Tag accountability to property tax, Vietnam advised

By Dat Nguyen   June 8, 2018 | 04:12 pm PT
Tag accountability to property tax, Vietnam advised
1.8 million Vietnamese households will be affected by Vietnam's proposed property tax, according to World Bank Vietnam. Photo by VnExpress/Giang Huy
World Bank says tax should be part of financial policy reform.

Vietnam’s proposed property tax should be accompanied by accountability in the use of funds collected, World Bank officials say.

In a meeting with government officials on Thursday, they also said that under the proposed regime, poorer families will end up paying a higher proportion of their properties’ value.

The draft law proposed by the Ministry of Finance in April will have owners of an apartment, house or land worth VND700 million ($30,500) or more to pay an annual property tax of 0.4 percent of the amount over VND700 million.

1.8 million Vietnamese households will be affected by the tax, accounting for 7.2 percent of total number of households in Vietnam, World Bank representatives said.

Even though only 23,000 of those families are poor, they will have to pay a tax rate of 0.83 percent, higher than the rich who only need to pay 0.58 percent, they added.

They also estimated the money collected from the poor at just VND17 billion compared to the VND2,000 billion from the rich.

Ousmane Dione, World Bank Country Director for Vietnam, said that if the bill takes effect, there should be accountability in the funds being invested for infrastructure development.

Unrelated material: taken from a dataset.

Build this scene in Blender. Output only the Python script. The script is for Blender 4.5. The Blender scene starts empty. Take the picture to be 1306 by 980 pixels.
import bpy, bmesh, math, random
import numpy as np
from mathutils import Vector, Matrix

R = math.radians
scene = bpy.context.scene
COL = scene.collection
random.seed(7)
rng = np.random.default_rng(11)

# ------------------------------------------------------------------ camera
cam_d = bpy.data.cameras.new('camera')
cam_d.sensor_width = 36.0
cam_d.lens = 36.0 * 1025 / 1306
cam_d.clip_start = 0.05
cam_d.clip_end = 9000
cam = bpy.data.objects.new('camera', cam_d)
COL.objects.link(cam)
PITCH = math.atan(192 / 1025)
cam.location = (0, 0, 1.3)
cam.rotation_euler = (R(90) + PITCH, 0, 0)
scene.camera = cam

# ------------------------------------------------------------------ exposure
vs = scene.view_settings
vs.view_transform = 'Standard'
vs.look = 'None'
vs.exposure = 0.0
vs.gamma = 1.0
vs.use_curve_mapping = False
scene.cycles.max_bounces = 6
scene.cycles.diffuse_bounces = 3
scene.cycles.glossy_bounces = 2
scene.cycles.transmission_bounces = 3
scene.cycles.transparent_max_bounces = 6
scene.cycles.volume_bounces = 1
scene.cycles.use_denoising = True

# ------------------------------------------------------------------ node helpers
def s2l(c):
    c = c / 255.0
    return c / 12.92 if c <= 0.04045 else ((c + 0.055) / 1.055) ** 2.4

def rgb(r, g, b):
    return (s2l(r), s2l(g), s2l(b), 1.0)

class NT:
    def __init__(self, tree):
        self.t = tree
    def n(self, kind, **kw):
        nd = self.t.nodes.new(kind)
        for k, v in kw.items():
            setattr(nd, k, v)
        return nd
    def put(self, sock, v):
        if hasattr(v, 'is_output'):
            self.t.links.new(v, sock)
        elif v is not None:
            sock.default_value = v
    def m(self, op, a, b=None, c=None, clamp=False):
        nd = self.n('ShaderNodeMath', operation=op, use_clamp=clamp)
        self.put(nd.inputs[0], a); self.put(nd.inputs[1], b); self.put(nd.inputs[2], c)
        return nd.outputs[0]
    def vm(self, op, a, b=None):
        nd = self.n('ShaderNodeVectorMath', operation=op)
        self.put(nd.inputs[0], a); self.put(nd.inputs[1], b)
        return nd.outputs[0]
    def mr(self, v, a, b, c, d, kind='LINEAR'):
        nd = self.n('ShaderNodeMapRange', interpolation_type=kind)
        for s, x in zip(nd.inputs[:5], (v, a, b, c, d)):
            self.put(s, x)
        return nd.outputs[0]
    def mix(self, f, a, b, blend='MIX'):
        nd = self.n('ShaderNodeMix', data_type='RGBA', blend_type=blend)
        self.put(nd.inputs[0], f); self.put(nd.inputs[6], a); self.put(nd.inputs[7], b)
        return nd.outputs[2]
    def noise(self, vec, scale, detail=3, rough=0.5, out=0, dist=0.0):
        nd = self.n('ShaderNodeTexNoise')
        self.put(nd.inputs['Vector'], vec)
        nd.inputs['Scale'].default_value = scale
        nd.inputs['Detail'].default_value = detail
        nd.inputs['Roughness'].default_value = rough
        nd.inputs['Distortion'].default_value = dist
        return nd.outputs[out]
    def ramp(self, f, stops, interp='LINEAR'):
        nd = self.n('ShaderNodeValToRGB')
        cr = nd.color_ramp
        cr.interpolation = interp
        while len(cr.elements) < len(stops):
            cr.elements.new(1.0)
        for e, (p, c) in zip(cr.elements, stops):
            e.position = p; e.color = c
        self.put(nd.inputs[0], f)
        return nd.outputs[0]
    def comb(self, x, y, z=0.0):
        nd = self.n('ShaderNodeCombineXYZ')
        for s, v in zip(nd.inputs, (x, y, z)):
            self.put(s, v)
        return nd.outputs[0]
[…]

Vietnam should implement this tax as part of a reform of financial policy in order to gain the best results, Dione added.

Sebastian Eckardt, World Bank Vietnam’s Lead Economist, said that property tax was not only an income for the country, but also a tool to elevate fairness, efficiency and accountability in local governments, which would contribute to further development of the real estate market.

The country will be able to collect VND3,000 billion from the tax, but tax management will take 10 to 20 percent of that amount, Eckardt said.

Therefore, Vietnam should consolidate the tax policy periodically, and consider calculating the tax according to the asset absolute value or asset value proportion, he added.

Vietnam has room to take its property tax further, Eckardt said, explaining that it now accounts for just 0.04 percent of the country’s GPD, while this number in transition economies and other developing countries are 0.5 and 2 percent respectively.

Deputy Prime Minister Vuong Dinh Hue said at the meeting that the Ministry of Finance should continue cooperating with the World Bank Vietnam and other international organizations to research the topic and select the most appropriate property tax option in Vietnam's economic context.

The ministry should also review tax policies towards reducing the costs of tax management, Hue added.

The property tax bill will continue to be discussed and will not take effect until 2020, Nguyen Van Phung, chief of the Tax Policy Department under the General Department of Taxation, said at a conference last month.